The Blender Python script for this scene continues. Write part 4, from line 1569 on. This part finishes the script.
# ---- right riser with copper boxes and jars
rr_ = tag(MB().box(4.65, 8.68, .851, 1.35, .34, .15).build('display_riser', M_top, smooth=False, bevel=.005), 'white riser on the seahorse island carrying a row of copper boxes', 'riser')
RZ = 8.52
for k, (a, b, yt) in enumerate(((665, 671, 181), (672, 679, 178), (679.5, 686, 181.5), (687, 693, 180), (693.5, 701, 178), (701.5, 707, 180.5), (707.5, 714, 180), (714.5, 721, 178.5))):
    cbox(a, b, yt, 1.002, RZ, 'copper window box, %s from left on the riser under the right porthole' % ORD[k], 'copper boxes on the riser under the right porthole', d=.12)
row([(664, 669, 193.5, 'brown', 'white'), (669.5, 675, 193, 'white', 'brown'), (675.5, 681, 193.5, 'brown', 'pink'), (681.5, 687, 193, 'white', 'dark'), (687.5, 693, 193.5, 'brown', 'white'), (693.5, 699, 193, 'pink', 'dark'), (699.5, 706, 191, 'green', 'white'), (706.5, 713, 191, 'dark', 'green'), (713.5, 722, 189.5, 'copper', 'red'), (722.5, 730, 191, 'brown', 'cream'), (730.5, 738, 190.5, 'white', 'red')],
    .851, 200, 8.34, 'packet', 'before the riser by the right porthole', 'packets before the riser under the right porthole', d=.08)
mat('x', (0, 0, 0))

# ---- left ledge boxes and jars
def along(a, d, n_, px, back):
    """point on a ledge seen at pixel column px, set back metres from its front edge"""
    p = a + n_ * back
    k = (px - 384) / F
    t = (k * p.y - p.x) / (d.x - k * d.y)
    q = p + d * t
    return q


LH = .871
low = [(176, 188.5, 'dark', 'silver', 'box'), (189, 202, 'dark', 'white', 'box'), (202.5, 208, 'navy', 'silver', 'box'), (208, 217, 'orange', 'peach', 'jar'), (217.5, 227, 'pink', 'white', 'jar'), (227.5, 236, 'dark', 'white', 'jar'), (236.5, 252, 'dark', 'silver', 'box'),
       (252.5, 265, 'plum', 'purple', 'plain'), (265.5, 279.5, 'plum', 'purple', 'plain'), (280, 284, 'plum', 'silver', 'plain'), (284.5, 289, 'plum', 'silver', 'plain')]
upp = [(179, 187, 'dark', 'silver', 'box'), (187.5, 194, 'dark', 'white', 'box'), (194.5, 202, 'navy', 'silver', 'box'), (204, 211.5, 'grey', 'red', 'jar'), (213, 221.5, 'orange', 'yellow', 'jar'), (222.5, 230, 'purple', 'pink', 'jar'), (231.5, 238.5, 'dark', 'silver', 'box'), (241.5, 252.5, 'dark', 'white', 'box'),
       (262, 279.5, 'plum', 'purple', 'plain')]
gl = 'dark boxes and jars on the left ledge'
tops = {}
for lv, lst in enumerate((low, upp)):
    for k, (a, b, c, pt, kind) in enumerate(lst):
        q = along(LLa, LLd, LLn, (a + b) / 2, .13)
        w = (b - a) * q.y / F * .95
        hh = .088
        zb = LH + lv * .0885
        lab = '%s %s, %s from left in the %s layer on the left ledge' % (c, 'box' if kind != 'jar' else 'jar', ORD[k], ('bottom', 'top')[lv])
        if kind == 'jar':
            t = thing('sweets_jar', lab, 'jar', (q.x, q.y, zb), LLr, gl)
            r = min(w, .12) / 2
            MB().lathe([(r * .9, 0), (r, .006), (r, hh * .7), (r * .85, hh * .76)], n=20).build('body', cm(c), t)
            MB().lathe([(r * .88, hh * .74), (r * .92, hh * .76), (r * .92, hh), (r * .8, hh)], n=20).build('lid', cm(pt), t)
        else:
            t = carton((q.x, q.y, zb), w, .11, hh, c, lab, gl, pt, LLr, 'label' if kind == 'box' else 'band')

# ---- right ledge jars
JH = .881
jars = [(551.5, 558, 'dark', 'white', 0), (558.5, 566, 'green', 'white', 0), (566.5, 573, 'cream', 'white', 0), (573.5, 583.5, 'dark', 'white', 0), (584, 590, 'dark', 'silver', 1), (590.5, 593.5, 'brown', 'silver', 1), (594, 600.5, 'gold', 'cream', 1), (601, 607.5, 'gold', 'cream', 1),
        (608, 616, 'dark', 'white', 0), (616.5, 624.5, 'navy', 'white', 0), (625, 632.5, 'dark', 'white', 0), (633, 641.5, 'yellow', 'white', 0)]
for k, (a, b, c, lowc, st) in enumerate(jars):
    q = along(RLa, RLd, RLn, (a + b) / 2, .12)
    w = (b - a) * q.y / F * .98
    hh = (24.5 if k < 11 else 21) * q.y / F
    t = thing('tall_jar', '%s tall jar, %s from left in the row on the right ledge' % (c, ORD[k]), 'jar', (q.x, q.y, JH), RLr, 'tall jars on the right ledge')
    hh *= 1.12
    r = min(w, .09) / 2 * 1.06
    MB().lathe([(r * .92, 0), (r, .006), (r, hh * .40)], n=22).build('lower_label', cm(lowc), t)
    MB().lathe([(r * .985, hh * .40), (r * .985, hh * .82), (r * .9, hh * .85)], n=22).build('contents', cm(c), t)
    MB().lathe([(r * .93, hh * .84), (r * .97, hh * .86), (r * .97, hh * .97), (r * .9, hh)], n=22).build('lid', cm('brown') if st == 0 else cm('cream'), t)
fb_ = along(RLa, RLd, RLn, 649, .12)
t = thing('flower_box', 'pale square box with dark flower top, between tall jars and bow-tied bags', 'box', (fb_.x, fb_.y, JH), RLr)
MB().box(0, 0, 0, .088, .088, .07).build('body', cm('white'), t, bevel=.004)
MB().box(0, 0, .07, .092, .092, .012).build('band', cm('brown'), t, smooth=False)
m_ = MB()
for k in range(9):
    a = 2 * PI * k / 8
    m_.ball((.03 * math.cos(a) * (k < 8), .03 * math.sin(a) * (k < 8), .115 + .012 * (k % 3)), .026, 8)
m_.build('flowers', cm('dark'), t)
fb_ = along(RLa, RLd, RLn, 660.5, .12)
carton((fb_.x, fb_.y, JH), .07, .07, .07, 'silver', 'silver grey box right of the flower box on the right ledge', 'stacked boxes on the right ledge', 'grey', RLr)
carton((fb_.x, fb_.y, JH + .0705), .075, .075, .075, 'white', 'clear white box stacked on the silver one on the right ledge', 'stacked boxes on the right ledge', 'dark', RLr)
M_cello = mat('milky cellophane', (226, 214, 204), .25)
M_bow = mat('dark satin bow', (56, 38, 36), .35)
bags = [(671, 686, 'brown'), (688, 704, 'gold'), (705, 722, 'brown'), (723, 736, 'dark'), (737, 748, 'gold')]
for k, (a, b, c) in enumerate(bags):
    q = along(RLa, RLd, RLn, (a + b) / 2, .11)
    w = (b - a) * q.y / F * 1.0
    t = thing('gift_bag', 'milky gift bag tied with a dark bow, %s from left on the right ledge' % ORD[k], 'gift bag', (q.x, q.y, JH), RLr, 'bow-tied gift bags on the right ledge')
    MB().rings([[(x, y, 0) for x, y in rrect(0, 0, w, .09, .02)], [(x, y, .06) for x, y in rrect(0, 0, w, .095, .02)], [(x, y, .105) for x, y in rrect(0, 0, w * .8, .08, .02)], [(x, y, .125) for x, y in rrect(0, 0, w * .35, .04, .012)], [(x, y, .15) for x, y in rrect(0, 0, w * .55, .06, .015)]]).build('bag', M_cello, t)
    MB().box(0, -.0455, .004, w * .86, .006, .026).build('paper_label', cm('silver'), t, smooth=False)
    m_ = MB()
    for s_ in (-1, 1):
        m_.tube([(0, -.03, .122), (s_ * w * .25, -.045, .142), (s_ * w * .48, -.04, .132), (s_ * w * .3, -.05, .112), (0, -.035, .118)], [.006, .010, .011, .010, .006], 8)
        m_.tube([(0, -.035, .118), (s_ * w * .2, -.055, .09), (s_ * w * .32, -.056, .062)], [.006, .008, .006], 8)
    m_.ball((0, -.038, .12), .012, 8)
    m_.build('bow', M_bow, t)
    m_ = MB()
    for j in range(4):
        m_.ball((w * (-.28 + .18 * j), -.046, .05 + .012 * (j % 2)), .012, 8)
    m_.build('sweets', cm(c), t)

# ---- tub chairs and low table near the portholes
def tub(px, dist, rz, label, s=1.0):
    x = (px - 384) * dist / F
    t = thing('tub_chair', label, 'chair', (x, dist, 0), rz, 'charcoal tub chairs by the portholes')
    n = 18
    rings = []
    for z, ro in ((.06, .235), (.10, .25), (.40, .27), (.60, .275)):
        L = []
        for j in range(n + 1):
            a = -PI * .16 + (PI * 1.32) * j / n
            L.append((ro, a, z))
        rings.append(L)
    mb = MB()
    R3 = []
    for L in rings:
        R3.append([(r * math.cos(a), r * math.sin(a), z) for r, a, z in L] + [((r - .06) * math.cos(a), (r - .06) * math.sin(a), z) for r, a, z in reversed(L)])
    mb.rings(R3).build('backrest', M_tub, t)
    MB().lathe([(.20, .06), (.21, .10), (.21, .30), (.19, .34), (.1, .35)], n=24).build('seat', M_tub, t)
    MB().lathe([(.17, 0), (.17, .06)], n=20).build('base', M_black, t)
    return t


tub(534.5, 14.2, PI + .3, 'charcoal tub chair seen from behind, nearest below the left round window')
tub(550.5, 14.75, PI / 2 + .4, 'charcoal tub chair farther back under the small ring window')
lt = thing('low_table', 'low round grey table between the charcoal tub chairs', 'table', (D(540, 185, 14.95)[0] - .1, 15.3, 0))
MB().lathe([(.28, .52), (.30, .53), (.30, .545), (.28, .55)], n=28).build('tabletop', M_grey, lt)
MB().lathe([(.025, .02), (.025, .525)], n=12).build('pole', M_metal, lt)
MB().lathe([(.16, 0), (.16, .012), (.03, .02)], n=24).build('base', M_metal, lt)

------------------------------------------------

= DESCRIPTION OF THE TASK =
Return, please, the lines of the data from the first through the line containing "mat('x', (0, 0, 0))", both kept, exactly as they stand and nothing more.

= WRITTEN ANSWER =
The Blender Python script for this scene continues. Write part 4, from line 1569 on. This part finishes the script.
# ---- right riser with copper boxes and jars
rr_ = tag(MB().box(4.65, 8.68, .851, 1.35, .34, .15).build('display_riser', M_top, smooth=False, bevel=.005), 'white riser on the seahorse island carrying a row of copper boxes', 'riser')
RZ = 8.52
for k, (a, b, yt) in enumerate(((665, 671, 181), (672, 679, 178), (679.5, 686, 181.5), (687, 693, 180), (693.5, 701, 178), (701.5, 707, 180.5), (707.5, 714, 180), (714.5, 721, 178.5))):
    cbox(a, b, yt, 1.002, RZ, 'copper window box, %s from left on the riser under the right porthole' % ORD[k], 'copper boxes on the riser under the right porthole', d=.12)
row([(664, 669, 193.5, 'brown', 'white'), (669.5, 675, 193, 'white', 'brown'), (675.5, 681, 193.5, 'brown', 'pink'), (681.5, 687, 193, 'white', 'dark'), (687.5, 693, 193.5, 'brown', 'white'), (693.5, 699, 193, 'pink', 'dark'), (699.5, 706, 191, 'green', 'white'), (706.5, 713, 191, 'dark', 'green'), (713.5, 722, 189.5, 'copper', 'red'), (722.5, 730, 191, 'brown', 'cream'), (730.5, 738, 190.5, 'white', 'red')],
    .851, 200, 8.34, 'packet', 'before the riser by the right porthole', 'packets before the riser under the right porthole', d=.08)
mat('x', (0, 0, 0))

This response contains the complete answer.